How many AMs ditched successful formats to flip to news/talk because that was the thing to do; I heard one PD in the early 1990's on air trash AM audio quality during a call in show in which listeners complained about the switch - told them to get music on FM. How many imploded because they were purchased from long time, stable owners for WAY too much money and were cost cut to death (literally) in an attempt to make the loan payments and still turn a profit.

I've proposed this before, but its worth repeating. Make the radios have a unified tuner that scans from 530Khz to 108Mhz with a gap/skip between the bands. Then no one would have to push a button to flip bands - they would just find stuff by accident and may stay around - so long as there is something worthwhile to find.
 
spt87 said:
How many AMs ditched successful formats to flip to news/talk because that was the thing to do;

In his book Rockin' America, Rick Sklar noted the decline of WABC-AM's ratings in the 70s that ultimately led to them dropping music for talk.

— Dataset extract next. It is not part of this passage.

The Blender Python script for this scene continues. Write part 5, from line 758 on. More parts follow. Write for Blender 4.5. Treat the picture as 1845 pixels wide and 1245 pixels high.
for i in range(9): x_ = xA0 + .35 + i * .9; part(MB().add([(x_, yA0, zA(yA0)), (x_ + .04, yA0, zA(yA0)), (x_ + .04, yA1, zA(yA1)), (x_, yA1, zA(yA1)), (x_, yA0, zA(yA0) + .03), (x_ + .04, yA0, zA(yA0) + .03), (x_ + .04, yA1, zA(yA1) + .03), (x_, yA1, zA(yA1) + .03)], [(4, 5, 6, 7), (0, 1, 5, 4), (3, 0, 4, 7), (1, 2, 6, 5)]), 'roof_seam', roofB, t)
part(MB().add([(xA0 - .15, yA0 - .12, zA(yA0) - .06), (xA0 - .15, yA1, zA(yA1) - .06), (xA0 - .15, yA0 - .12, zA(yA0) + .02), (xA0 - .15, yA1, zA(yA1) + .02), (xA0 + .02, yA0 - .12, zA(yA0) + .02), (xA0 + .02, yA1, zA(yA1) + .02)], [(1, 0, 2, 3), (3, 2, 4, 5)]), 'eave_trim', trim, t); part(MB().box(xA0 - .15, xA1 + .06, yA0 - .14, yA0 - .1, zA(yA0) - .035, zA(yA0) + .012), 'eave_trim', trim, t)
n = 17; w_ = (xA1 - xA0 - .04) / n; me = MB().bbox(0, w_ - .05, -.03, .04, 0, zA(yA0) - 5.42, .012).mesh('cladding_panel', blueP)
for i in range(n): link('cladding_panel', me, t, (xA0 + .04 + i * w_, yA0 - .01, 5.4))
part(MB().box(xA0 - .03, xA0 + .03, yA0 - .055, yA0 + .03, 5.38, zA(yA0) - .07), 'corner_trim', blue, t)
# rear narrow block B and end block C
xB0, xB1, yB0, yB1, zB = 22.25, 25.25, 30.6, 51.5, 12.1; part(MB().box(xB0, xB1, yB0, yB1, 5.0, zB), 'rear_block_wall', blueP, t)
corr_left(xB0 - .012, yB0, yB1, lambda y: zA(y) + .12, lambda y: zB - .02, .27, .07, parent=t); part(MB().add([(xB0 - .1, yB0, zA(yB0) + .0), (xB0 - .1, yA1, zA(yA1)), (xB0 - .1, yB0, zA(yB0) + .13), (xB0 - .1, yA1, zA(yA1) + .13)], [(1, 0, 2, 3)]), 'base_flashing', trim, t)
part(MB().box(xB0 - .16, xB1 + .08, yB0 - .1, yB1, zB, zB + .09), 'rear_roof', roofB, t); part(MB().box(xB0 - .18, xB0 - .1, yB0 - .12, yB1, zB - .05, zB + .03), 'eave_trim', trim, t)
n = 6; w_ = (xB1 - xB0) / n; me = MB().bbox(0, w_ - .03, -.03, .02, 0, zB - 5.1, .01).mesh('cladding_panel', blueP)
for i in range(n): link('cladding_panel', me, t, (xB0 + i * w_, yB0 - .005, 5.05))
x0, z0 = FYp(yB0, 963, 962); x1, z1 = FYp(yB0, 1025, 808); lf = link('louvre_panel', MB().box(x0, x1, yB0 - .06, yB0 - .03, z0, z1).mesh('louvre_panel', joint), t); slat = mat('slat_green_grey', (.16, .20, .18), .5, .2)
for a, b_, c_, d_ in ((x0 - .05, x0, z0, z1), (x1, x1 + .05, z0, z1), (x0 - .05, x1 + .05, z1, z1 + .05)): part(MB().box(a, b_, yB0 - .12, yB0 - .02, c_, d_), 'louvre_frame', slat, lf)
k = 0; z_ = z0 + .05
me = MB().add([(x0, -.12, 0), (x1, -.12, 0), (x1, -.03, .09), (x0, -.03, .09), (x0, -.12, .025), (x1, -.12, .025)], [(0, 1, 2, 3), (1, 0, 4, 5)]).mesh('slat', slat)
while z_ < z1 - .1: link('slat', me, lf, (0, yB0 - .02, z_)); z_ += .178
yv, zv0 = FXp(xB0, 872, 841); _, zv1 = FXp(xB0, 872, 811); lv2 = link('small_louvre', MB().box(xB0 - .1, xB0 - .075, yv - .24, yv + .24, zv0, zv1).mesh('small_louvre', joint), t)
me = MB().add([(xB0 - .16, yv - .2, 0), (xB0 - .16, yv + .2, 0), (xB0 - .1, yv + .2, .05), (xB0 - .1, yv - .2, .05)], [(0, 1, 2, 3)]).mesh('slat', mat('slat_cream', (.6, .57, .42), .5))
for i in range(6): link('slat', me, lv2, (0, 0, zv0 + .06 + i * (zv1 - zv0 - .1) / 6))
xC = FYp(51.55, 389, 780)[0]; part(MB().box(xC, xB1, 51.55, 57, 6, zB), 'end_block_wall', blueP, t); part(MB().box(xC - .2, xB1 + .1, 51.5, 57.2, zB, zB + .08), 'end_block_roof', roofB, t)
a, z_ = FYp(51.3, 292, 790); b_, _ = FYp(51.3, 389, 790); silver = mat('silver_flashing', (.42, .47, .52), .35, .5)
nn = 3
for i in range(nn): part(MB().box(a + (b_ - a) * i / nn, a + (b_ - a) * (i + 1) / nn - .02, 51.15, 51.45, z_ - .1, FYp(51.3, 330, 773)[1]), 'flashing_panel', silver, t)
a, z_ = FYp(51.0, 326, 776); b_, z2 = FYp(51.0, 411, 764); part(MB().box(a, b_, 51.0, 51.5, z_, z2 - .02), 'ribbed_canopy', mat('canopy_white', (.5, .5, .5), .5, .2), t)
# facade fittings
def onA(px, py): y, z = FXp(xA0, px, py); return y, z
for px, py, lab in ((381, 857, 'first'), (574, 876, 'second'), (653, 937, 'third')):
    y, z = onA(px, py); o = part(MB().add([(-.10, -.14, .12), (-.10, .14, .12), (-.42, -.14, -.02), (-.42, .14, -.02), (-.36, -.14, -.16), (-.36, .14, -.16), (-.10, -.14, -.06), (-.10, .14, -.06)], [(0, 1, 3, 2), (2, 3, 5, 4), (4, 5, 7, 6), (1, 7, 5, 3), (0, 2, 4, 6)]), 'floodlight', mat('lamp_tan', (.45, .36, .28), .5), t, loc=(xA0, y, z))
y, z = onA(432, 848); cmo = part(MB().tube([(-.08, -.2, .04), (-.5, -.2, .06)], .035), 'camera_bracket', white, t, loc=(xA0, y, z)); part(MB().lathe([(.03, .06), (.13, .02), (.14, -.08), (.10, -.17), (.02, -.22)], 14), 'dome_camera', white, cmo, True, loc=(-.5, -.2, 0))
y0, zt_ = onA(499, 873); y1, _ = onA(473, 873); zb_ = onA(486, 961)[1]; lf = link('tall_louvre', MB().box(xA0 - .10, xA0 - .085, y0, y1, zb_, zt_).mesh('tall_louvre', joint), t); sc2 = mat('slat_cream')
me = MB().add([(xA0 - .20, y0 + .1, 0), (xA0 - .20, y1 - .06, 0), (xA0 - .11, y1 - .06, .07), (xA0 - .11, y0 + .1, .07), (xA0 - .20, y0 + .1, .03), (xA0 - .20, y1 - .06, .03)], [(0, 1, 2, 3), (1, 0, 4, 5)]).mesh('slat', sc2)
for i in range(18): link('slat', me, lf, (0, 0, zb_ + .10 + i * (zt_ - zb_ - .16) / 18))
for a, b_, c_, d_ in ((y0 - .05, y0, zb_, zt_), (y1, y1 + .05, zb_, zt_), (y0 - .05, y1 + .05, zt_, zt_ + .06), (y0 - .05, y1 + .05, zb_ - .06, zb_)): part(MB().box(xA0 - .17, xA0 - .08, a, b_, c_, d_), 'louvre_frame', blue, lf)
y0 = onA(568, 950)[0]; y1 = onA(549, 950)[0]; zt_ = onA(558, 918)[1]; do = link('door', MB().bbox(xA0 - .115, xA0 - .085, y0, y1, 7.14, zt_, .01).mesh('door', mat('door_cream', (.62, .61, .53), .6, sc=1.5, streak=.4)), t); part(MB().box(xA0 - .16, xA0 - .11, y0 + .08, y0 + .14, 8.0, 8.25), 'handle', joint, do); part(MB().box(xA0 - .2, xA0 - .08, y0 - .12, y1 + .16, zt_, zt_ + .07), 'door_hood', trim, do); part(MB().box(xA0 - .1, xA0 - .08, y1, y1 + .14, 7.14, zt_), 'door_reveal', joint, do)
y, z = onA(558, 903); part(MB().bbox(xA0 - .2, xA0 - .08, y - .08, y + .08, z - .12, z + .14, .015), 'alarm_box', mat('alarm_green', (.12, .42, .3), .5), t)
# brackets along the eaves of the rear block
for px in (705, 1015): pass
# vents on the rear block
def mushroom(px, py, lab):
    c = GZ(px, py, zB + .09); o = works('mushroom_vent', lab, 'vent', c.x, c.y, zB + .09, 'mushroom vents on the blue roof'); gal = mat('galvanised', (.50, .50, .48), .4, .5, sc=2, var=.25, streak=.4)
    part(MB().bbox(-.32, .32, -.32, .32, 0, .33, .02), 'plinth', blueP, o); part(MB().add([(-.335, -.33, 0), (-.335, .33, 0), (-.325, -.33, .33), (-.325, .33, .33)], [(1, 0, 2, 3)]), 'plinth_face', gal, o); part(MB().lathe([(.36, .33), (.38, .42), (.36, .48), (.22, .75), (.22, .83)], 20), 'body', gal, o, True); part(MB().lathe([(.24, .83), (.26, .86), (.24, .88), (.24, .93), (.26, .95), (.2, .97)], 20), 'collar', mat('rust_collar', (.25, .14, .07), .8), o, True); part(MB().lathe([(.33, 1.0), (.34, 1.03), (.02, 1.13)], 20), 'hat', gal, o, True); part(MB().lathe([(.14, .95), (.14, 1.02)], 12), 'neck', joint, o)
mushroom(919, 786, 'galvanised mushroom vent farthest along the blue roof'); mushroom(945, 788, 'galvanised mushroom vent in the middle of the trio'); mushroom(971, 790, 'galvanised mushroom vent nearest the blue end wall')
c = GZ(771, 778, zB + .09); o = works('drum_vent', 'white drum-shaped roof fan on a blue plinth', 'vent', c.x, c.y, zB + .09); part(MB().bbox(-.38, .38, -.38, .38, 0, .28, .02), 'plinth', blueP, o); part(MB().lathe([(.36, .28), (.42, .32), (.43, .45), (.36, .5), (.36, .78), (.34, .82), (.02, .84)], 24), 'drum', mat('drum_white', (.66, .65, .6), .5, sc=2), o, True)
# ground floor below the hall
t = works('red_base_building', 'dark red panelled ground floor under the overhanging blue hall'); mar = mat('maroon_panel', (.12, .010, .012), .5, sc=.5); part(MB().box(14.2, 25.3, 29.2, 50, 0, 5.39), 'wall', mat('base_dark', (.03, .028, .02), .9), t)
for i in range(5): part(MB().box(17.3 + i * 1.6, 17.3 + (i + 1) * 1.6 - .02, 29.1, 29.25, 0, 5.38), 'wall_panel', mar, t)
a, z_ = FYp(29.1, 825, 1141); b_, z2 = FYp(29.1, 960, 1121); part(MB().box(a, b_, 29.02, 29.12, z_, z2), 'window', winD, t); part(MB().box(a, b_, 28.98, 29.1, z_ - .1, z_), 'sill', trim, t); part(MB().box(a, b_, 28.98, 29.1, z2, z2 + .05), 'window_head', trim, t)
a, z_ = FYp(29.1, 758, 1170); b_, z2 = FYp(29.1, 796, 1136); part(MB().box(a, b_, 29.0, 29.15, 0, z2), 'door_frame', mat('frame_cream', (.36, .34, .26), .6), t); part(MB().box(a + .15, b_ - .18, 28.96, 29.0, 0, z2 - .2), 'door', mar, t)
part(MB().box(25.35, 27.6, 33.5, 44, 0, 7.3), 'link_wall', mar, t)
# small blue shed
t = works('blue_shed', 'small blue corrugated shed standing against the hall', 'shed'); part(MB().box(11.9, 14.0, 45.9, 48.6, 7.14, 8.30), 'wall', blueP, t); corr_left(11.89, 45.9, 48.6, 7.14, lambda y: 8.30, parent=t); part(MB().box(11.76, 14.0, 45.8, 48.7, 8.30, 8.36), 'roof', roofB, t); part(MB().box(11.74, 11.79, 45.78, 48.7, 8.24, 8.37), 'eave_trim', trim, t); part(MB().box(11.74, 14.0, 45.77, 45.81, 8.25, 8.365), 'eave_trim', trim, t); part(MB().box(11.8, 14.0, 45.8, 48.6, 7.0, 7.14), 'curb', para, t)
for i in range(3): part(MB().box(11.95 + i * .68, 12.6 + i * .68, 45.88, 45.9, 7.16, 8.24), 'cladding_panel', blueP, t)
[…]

WNBC continued with a music format for a few more years, with Imus and Howard Stern as DJs, but even they couldn't come close to the ratings of WKTU and 99X. These stations didn't flip to news/talk because it was "the thing to do." They did it because the audience had left and gone to FM. Had it not been for the rise of news/talk in the early 90s, the death of AM would have been accelerated.
 
DG02816 said:
...For an example during Critical Hours in late fall/winter, WWKB and semi-local WCHE get buried by skywave from a 500 kW station in China, and a 2000 kW monster in NW Saudi Arabia on 1521 kHz.
Thanks for that info. ;D I didn't know where the 1521 kHz signal (or two) was coming from. This is why I appreciate these info boards.